Could you explain a little more where you got the density above the column part? Why wouldn't it be PLUS this column? The buoyant force is supporting the weight of the object AND the weight of the fluid above it, right?

 

[boaz]

It depends on "which" buoyant force we are looking for, which can be either:
1) The "actual" force that is present in this special system; OR
2) The "true" force that would be present in a normal system.

"True" buoyant force is defined as: (density of C)(volume of C that would be submerged in normal case)(g)

 

[boaz]

(true buoyant force) = [(density of B)(volume of B displaced)(g)] - [(density of A)(volume of A in column directly above C)(g)]

Could you explain a little more where you got the density above the column part? Why wouldn't it be PLUS this column?
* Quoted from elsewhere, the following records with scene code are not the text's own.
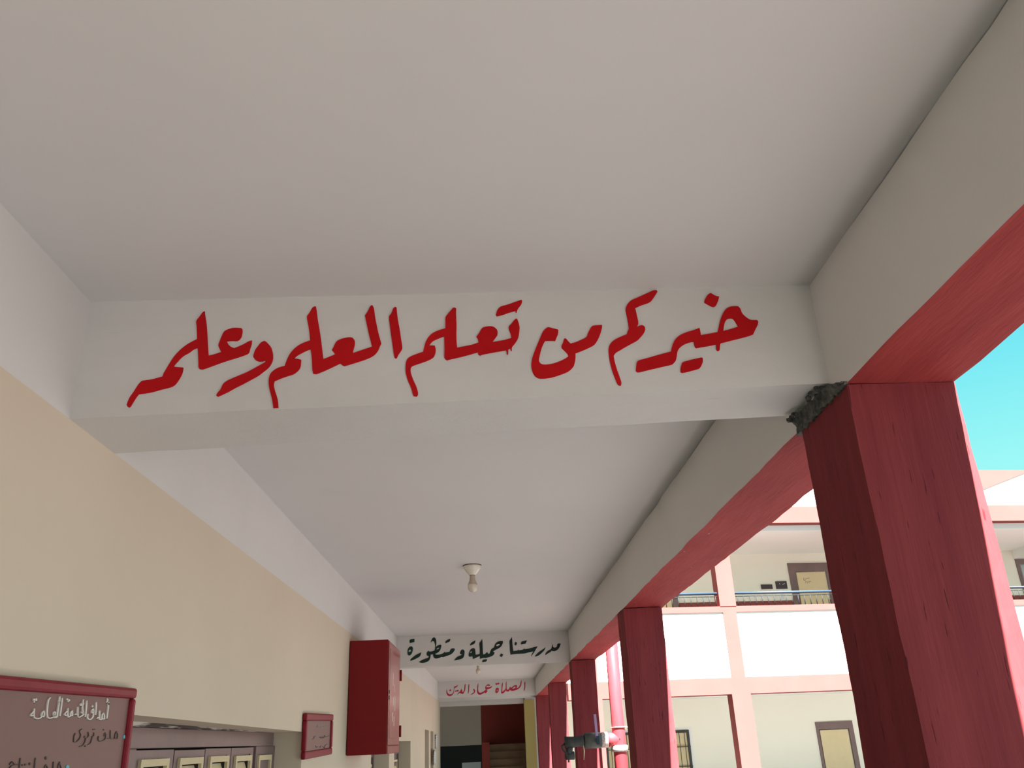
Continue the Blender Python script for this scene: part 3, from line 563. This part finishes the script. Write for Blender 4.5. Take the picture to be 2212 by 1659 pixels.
# ---------------------------------------------------------------- wing across the courtyard
FA = math.radians(6); FO = Vector((1.5, 22.6, 0)); FU = Vector((math.cos(FA), math.sin(FA), 0)); FN = Vector((-math.sin(FA), math.cos(FA), 0))
def fp(p, d=0):
    r_ = ray(p); q = FO+FN*d; k_ = (q-EV).dot(FN)/r_.dot(FN); P = EV+r_*k_
    return (P-FO).dot(FU), P.z
U = lambda x, y, d=0: fp((x, y), d)[0]
ZZ = lambda x, y, d=0: fp((x, y), d)[1]
s0 = ZZ(1700, 1495); bt = ZZ(1640, 1461.5); pt = ZZ(1680, 1307); cp = ZZ(1660, 1320); s1 = (ZZ(1710, 1131)+ZZ(2170, 1123))/2
b1t = (ZZ(1700, 1096)+ZZ(2170, 1089.5))/2; top = ZZ(2165, 1015); rl = (ZZ(1640, 1276)+ZZ(2195, 1270))/2
DEP = 3.6; zc1 = ZZ(1700, 1196, DEP); zc0 = s0+.05
ca0, ca1 = U(1581, 1500), U(1621.5, 1500); cw = ca1-ca0; sp = ca1-U(1303, 1540)
COLS = [ca0+sp*k_ for k_ in range(-1, 5)]
UMIN, UMAX = .5, COLS[-1]+cw
root = tag(empty('school_wing', FO, FA), 'pink and white two storey wing across the sunny courtyard', 'building', kind='thing')
def P(name, mats, f, label=None):
    m = MB(); f(m); o = m.build(name, mats, root)
    if label: tag(o, label)
    return o
TH = .32
P('rear_wall', [CREAMF, REDF], lambda m: (m.box(UMIN, UMAX, DEP, DEP+.25, -.25, zc1+.5, 0), m.box(UMIN, UMAX, DEP-.012, DEP+.01, bt+.3, ZZ(1640, 1298.5, DEP), 1)))
P('upper_floor_slab', CEILF, lambda m: m.box(UMIN, UMAX, .76, DEP, zc0, zc0+.3))
P('balcony_floor', BALF, lambda m: m.box(UMIN, UMAX, TH, DEP, zc0+.301, zc0+.33))
P('ground_floor', PALEF, lambda m: m.box(UMIN, UMAX, -.3, DEP, -.25, -.1))
P('roof_slab', CEILF, lambda m: m.box(UMIN, UMAX, TH, DEP, zc1, zc1+.3))
P('lower_beam', REDF, lambda m: m.box(UMIN, UMAX, 0, .75, s0, bt))
P('upper_beam', REDF, lambda m: m.box(UMIN, UMAX, 0, TH, s1, b1t))
P('parapet', WHITEF, lambda m: m.box(UMIN, UMAX, .03, .20, bt, cp), 'white balcony parapet')
P('parapet_coping', REDF, lambda m: m.box(UMIN, UMAX, .0, .24, cp, pt))
P('roof_parapet', WHITEF, lambda m: m.box(UMIN, UMAX, .03, .2, b1t, top))
for u in COLS:
    P('column', REDF, lambda m: m.box(u, u+cw, -.012, TH+.02, -.1, s0))
    P('column', REDF, lambda m: m.box(u, u+cw*.9, -.012, TH+.02, pt, s1))
    P('column_band', REDF, lambda m: m.box(u+.06, u+cw*.86, -.0, .03, bt, cp))
    if u in (COLS[0], COLS[4]): P('ceiling_beam', CEILF, lambda m: m.box(u+.05, u+.35, TH+.02, DEP, zc1-.28, zc1))
# red zigzag painted on the roof parapet, one peak over each column
p0, p1 = fp((2125, 1057)), fp((2212, 1022.5))
sl = (p1[1]-p0[1])/(p1[0]-p0[0])
uc = COLS[3]+cw*.45
zlow = p0[1]-sl*(p0[0]-uc)
for u in (COLS[3],):
    uu = u+cw*.45; wd_ = (top-zlow)/sl; zlo = zlow
    P('painted_peak', REDF, lambda m: m.add([(uu-wd_,.012,top),(uu,.012,zlo),(uu+wd_,.012,top),(uu-wd_,.03,top),(uu,.03,zlo),(uu+wd_,.03,top)], [(0,1,2),(5,4,3),(0,3,4,1),(1,4,5,2),(2,5,3,0)]))

def world_empty(name, u, d, z): return empty(name, FO+FU*u+FN*d+Vector((0, 0, z)), FA)
def railing(k_, label):
    u0, u1 = COLS[k_]+cw*.9, COLS[k_+1]
    t = tag(world_empty('balcony_railing', u0, .12, pt), label, 'railing', 'balcony railings of the far wing')
    L = u1-u0; h = rl-pt
    m = MB(); m.tube([(0, 0, h), (L, 0, h)], .035, 12); m.build('handrail', STEEL, t)
    m = MB(); m.tube([(0, 0, h-.085), (L, 0, h-.085)], .012, 8); m.build('lower_rail', GREYST, t)
    n = int(L/.172)
    for i in range(n):
        m = MB(); x = (i+.7)*L/n; m.tube([(x, 0, -.0), (x, 0, h-.085)], .012, 6); m.build('baluster', GREYST, t)
railing(0, 'balcony railing past the pale column, nearer the corridor'); railing(1, 'balcony railing in front of the cream upper door'); railing(3, 'balcony railing in front of the blue glazed upper door')

def fdoor(n, tl, pl, top_in, inner_r, outer_r, zbase, panel, label=None):
    """tl = outer upper corner, pl = panel upper corner, in photo points on the rear wall"""
    u0, z1 = fp(tl, DEP); u1 = U(outer_r, tl[1], DEP); ui0, zi = fp(pl, DEP); ui1 = U(inner_r, pl[1], DEP)
    t = struct(world_empty('door_%d' % n, u0, DEP, zbase)); Lw = u1-u0; hh = z1-zbase; a, b, c_ = ui0-u0, ui1-u0, zi-zbase
    m = MB(); m.box(0, a, -.03, .05, 0, hh); m.box(b, Lw, -.03, .05, 0, hh); m.box(a, b, -.03, .05, c_, hh); m.build('door_frame', BROWND, t)
    m = MB(); m.box(a+.03, b-.03, -.015, .03, .1, c_-.02); pn = m.build('door_panel', panel, t, bevel=.012)
    m = MB(); m.box(a, b, .0, .04, 0, c_); m.build('door_leaf', PLATE, t)
    return t, pn, u0, z1
d6, pn, ud, zd = fdoor(6, (1700, 1217), (1717, 1235), 0, 1783, 1797, zc0+.3, LOUV)
def fstroke(parent, paths, w, d, material, origin_u, zb, name, label):
    m = MB(); pl = lambda p: Vector((fp(p, d)[0]-origin_u, d-DEP, fp(p, d)[1]-zb))
    for q in paths: stroke(m, q, w, pl, Vector((0, .003, 0)))
    return tag(m.build(name, material, parent), label)
Q = crop(1440, 1160, 6.144)
fstroke(d6, [Q(q) for q in [[(1822,540),(1820,572),(1838,578),(1848,550),(1866,555),(1880,545),(1897,548)], [(1845,590),(1850,612)], [(1845,592),(1862,590)], [(1875,590),(1870,612)], [(1890,588),(1893,612)], [(1890,590),(1912,590),(1914,598)]]], .35, DEP-.018, INK, ud, zc0+.3, 'door_lettering', 'faint Arabic class number')
fdoor(7, (1760, 1560), (1768, 1576), 0, 1833, 1840, -.25, LOUV)
fdoor(8, (2191, 1208), (2201, 1219), 0, 2280, 2292, zc0+.3, GLASSW)
fdoor(9, (1395, 1222), (1405, 1240), 0, 1446, 1457, zc0+.3, LOUV)
for (x0, y0, x1, y1, lab) in ((1643, 1263, 1669, 1272.5, 'small brown plate low on the cream balcony wall'), (1674, 1256, 1701, 1272, 'square brown plate next to the upper cream door')):
    u0, z1 = fp((x0, y0), DEP); u1, z0 = fp((x1, y1), DEP)
    t = tag(world_empty('wall_plate', u0, DEP, z0), lab, 'sign', 'brown plates on the balcony wall')
    m = MB(); m.box(0, u1-u0, -.03, 0, 0, z1-z0); m.build('plate', PLATE, t, bevel=.008)
    if x0 > 1660:
        m = MB()
        for q in ((.30, .62), (.58, .50), (.70, .62)): m.box((u1-u0)*q[0], (u1-u0)*(q[0]+.08), -.034, -.029, (z1-z0)*q[1], (z1-z0)*(q[1]+.08))
        tag(m.build('pale_marks', PAPER, t), 'pale marks on the plate')
u0, z1 = fp((1684, 1284), DEP); u1, z0 = fp((1694, 1294), DEP)
m = MB(); m.box(0, u1-u0, -.006, 0, 0, z1-z0); o = m.build('paper_notice', PAPER, None); o.location = FO+FU*u0+FN*DEP+Vector((0, 0, z0)); o.rotation_euler = (0, 0, FA)
tag(o, 'pale paper notice behind the balcony railing', 'notice')
# grilled window on the ground floor
u0, u1 = U(1306, 1590, DEP), U(1487, 1580, DEP); z1 = ZZ(1480, 1577, DEP); z0 = z1-1.5
w_ = struct(world_empty('window_1', u0, DEP, z0)); L = u1-u0; hh = z1-z0
m = MB()
for a in ((0, L, 0, .07), (0, L, hh-.07, hh), (0, .07, .07, hh-.07), (L-.07, L, .07, hh-.07), (L*.5-.03, L*.5+.03, .07, hh-.07)): m.box(a[0], a[1], -.05, .0, a[2], a[3])
m.build('window_frame', IRON, w_)
m = MB(); m.box(.05, L-.05, -.012, -.004, .05, hh-.05); m.build('pane', LOUV, w_)
m = MB()
for x in [L*k_/16 for k_ in range(1, 16)]: m.box(x-.008, x+.008, -.075, -.06, .0, hh)
for z_ in (hh*.35, hh*.7): m.box(0, L, -.078, -.058, z_-.012, z_+.012)
m.build('grille', IRON, w_)
m = MB(); m.box(L+.01, L+.10, -.015, .0, -.1, hh+.06); m.box(-.1, L+.01, -.015, 0, hh+.005, hh+.06); m.build('window_surround', CEILF, w_)
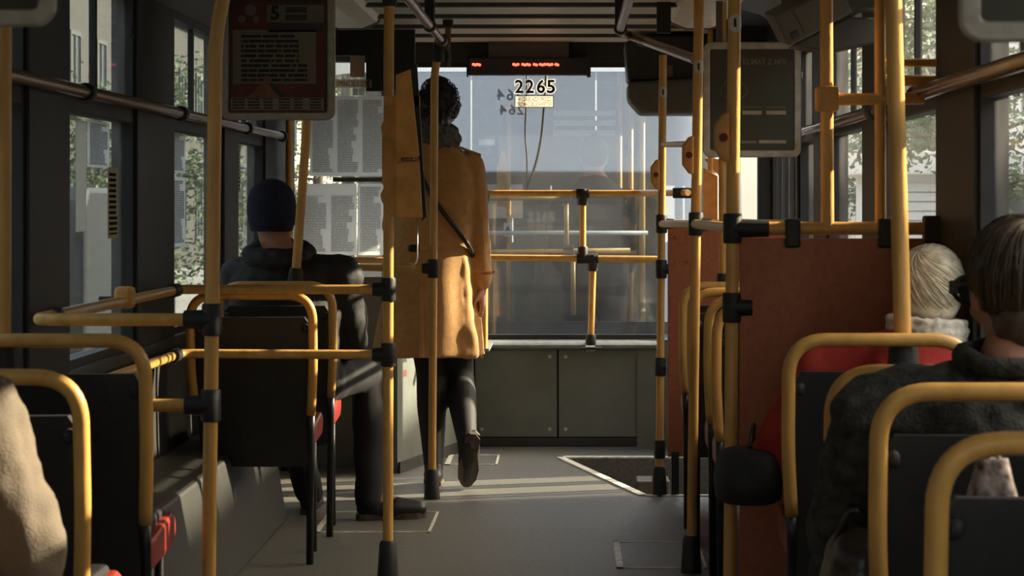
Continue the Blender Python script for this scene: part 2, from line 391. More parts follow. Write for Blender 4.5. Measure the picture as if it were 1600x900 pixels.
# floor with the stairwell notch at the front right door
mb = MB(); poly = [(XL,YB,0),(XR,YB,0),(XR,9.65,0),(0.31,9.65,0),(-0.03,11.07,0),(XR,11.07,0),(XR,YF,0),(XL,YF,0)]
mb.prism([(x, y, -0.05) for x, y, z in poly], (0, 0, 0.05))
me = mb.mesh('floor'); bm = bmesh.new(); bm.from_mesh(me); bmesh.ops.triangulate(bm, faces=bm.faces); bmesh.ops.recalc_face_normals(bm, faces=bm.faces); bm.to_mesh(me); bm.free()
floor = link('floor', me, 'lino'); tag(floor, 'dark grey speckled rubber floor of the tram aisle', 'floor', kind='structure')
mb = MB(); mb.box((-0.1, 9.60, -0.36), (XR+0.1, 11.12, -0.33)); build('step_bottom', mb, 'well', floor)
mb = MB(); mb.prism([(0.31,9.65,-0.34),(-0.03,11.07,-0.34),(-0.03,11.07,-0.05),(0.31,9.65,-0.05)], (-0.02, 0, 0)); build('step_side', mb, 'well', floor)
mb = MB(); mb.box((-0.05, 11.07, -0.34), (XR, 11.09, -0.05)); build('step_riser', mb, 'lino', floor)
mb = MB(); mb.box((0.31, 9.63, -0.34), (XR, 9.65, -0.05)); build('step_riser', mb, 'well', floor)
mb = MB(); mb.box((0.55, 9.66, -0.33), (XR, 11.06, -0.17)); build('step_tread', mb, 'well', floor, bevel=0.01)
mb = MB(); mb.box((0.30, 10.6, -0.17), (0.45, 10.8, -0.05)); build('step_bracket', mb, 'lino', floor, bevel=0.008)
# metal nosing along the stairwell edge
tr1 = thing('trim_1', 'worn pale metal edging round the stairwell by the front door', 'trim', (0.1, 10.3, 0), kind='structure')
d = Vector((0.31+0.03, 9.65-11.07, 0)).normalized(); nrm = Vector((d.y, -d.x, 0))*-1
for (a, b) in (((-0.03,11.07,0.0),(0.31,9.65,0.0)),):
    a, b = Vector(a), Vector(b); c = (a+b)/2
    MBs = MB(); MBs.obox(c+Vector((-0.012, 0, 0.003)), (b-a)/2, Vector((0.017, 0.004, 0)), (0, 0, 0.004)); build('edging_strip', MBs, 'worn_strip', tr1)
mb = MB(); mb.box((0.31, 9.63, 0), (XR, 9.655, 0.006)); build('edging_strip', mb, 'worn_strip', tr1)
mb = MB(); mb.box((-0.03, 11.07, 0), (XR, 11.13, 0.006)); build('edging_strip', mb, 'worn_strip', tr1)

# side walls with window openings
def side_wall(name, x, out, panes, label, y_end):
    mb = MB(); x1 = x+out*0.06
    mb.box((x, YB, WZ1), (x1, y_end, ZC+0.03))
    ys = [YB]+[q for p in panes for q in p]+[y_end]
    for i in range(0, len(ys), 2):
        mb.box((x-out*0.02, ys[i], WZ0), (x1, ys[i+1], WZ1))
    w = build(name, mb, 'wall_dark'); tag(w, label, 'wall', kind='structure')
    mb = MB(); mb.box((x, YB, -0.05), (x1, y_end, WZ0)); build('lower_panel', mb, 'wall_lower', w)
    mb = MB(); mb.box((x-out*0.03, YB, WZ0-0.04), (x, y_end, WZ0)); build('window_ledge', mb, 'wall_dark', w, bevel=0.008)
    # cove between wall and ceiling
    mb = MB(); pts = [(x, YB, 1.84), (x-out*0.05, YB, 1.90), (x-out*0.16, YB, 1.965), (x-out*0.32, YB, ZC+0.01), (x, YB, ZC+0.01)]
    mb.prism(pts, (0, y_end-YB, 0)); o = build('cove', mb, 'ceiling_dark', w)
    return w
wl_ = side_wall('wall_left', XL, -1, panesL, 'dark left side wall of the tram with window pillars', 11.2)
wr_ = side_wall('wall_right', XR, 1, panesR, 'dark right side wall of the tram with window pillars', 9.70)
WN = [0]
def side_window(x, out, y0, y1, gm, label):
    WN[0] += 1
    w = thing('window_%d' % WN[0], label, 'window', (x, (y0+y1)/2, WZ0), kind='structure')
    t = 0.022; xa, xb = x-out*0.008, x+out*0.045
    mb = MB()
    mb.box((xa, y0, WZ0), (xb, y0+t, WZ1)).box((xa, y1-t, WZ0), (xb, y1, WZ1)).box((xa, y0+t, WZ0), (xb, y1-t, WZ0+t)).box((xa, y0+t, WZ1-t), (xb, y1-t, WZ1))
    build('frame', mb, 'rubber', w)
    mb = MB(); mb.box((xa, y0+t, TZ0), (xb, y1-t, TZ1)); build('transom', mb, 'wall_dark', w, bevel=0.006)
    g0, g1 = x+out*0.022, x+out*0.027
    mb = MB(); mb.box((g0, y0+t, WZ0+t), (g1, y1-t, TZ0)); build('lower_pane', mb, gm, w)
    ym = (y0+y1)/2
    mb = MB(); mb.box((g0, y0+t, TZ1), (g1, ym, WZ1-t)); build('sliding_pane', mb, gm, w)
    mb = MB(); mb.box((g0-out*0.010, ym, TZ1), (g1-out*0.010, y1-t, WZ1-t)); build('sliding_pane', mb, gm, w)
    mb = MB(); mb.box((g0-out*0.014, ym-0.012, TZ1), (g1, ym+0.012, WZ1-t)); build('meeting_rail', mb, 'rubber', w)
    mb = MB(); mb.box((xa-out*0.012, y1-0.10, 1.69), (xa, y1-0.05, 1.72)); build('catch', mb, 'rubber', w, bevel=0.003)
    return w
ordn = ['eighth', 'seventh', 'sixth', 'fifth', 'fourth', 'third', 'second', 'first']
for (y0, y1), q in zip(panesL, ordn): side_window(XL, -1, y0, y1, 'glass_left', 'left side window with sliding top panes, %s from the front' % q)
for (y0, y1), q in zip(panesR, ordn): side_window(XR, 1, y0, y1, 'glass_right', 'right side window with sliding top panes, %s from the front door' % q)

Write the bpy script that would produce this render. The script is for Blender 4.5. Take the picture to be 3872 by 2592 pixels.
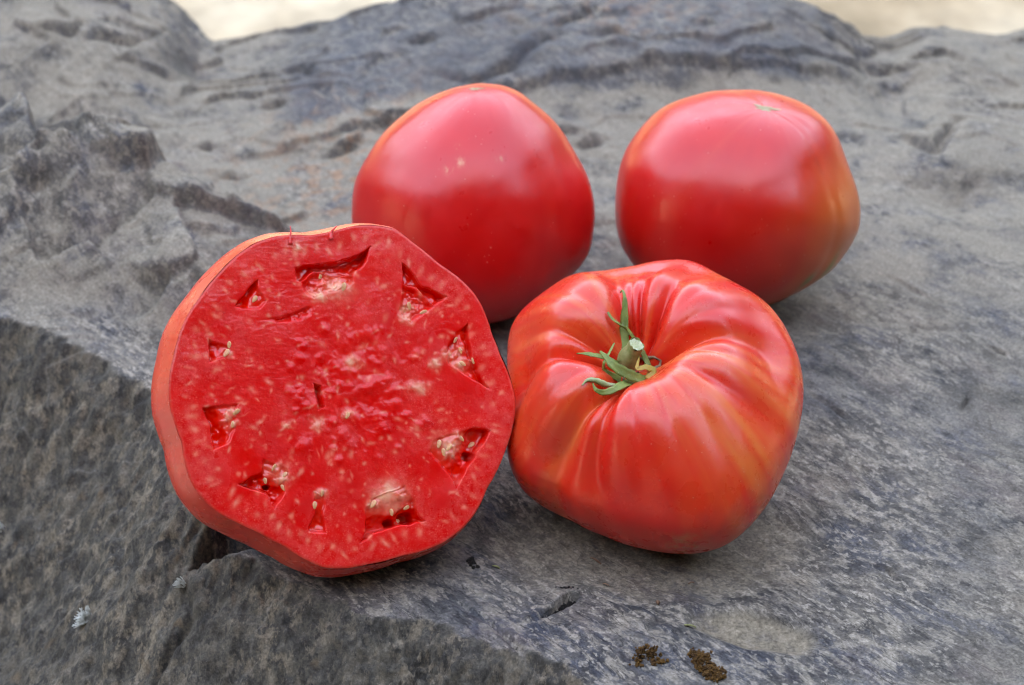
import bpy, math, random
import numpy as np

for o in list(bpy.data.objects):
    bpy.data.objects.remove(o, do_unlink=True)
scene = bpy.context.scene
col = scene.collection
CM = 0.01                                   # shapes below are written in centimetres

# ---------------------------------------------------------------- camera
cam_data = bpy.data.cameras.new('camera')
cam = bpy.data.objects.new('camera', cam_data)
col.objects.link(cam)
cam.location = (0.0, -0.5936, 0.4209)
cam.rotation_euler = (math.radians(58), 0, 0)
cam_data.lens = 45.0
cam_data.sensor_width = 23.6
cam_data.clip_start = 0.01
cam_data.clip_end = 500
cam_data.dof.use_dof = True
cam_data.dof.focus_distance = 0.655
cam_data.dof.aperture_fstop = 9.0
scene.camera = cam

# ---------------------------------------------------------------- sky, sun, exposure
SUN_EL, SUN_AZ = 36.0, 176.0                # sun high behind the camera, kept off the rock by the trees there
world = bpy.data.worlds.new('World')
scene.world = world
world.use_nodes = True
wn = world.node_tree.nodes; wl = world.node_tree.links
wn.clear()
wout = wn.new('ShaderNodeOutputWorld'); wbg = wn.new('ShaderNodeBackground'); wsky = wn.new('ShaderNodeTexSky')
wsky.sky_type = 'NISHITA'
wsky.sun_disc = False
wsky.sun_elevation = math.radians(SUN_EL)
wsky.sun_rotation = math.radians(SUN_AZ)
wsky.dust_density = 0.4
wsky.ozone_density = 1.6
wbg.inputs['Strength'].default_value = 0.15
wl.new(wsky.outputs[0], wbg.inputs['Color']); wl.new(wbg.outputs[0], wout.inputs['Surface'])

sun_data = bpy.data.lights.new('sun', 'SUN')
sun = bpy.data.objects.new('sun', sun_data)
col.objects.link(sun)
sun_data.energy = 2.6
sun_data.angle = math.radians(0.5)
sun_data.color = (1.0, 0.94, 0.84)
az = math.radians(SUN_AZ); el = math.radians(SUN_EL)
_sd = (math.sin(az) * math.cos(el), math.cos(az) * math.cos(el), math.sin(el))     # towards the sun
from mathutils import Vector, Matrix
sun.rotation_euler = Vector(_sd).to_track_quat('Z', 'Y').to_euler()

vs = scene.view_settings
vs.view_transform = 'Standard'
vs.look = 'None'
vs.gamma = 1.0
vs.use_curve_mapping = False
vs.exposure = 3.7
vs.use_white_balance = True                 # the picture is balanced for open shade
vs.white_balance_temperature = 10300
vs.white_balance_tint = 20
scene.render.engine = 'CYCLES'
scene.cycles.use_denoising = True
scene.cycles.filter_width = 1.1
scene.cycles.max_bounces = 6
scene.cycles.use_adaptive_sampling = True
scene.cycles.adaptive_threshold = 0.015
scene.cycles.sample_clamp_indirect = 8
random.seed(7)
RNG = np.random.default_rng(11)


# ---------------------------------------------------------------- helpers
def tag(o, label=None, cat=None, group=None, kind=None):
    for k, v in (('label', label), ('category', cat), ('group', group), ('kind', kind)):
        if v:
            o[k] = v
    return o


def empty(name, loc=(0, 0, 0)):
    o = bpy.data.objects.new(name, None)
    o.empty_display_size = 0.02
    col.objects.link(o)
    o.location = Vector(loc) * CM
    return o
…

The buoyant force is supporting the weight of the object AND the weight of the fluid above it, right?

I can't illustrate it on SDN but it's kind of analogous to the pictures in the textbooks of the hydrostatic pressure. The column above C has weight, so in effect we can look at the object and the column of fluid above it as one object, weighing down on B.

"Buoyant force" is really an abstract term (see my previous comment above). It does not "support" anything.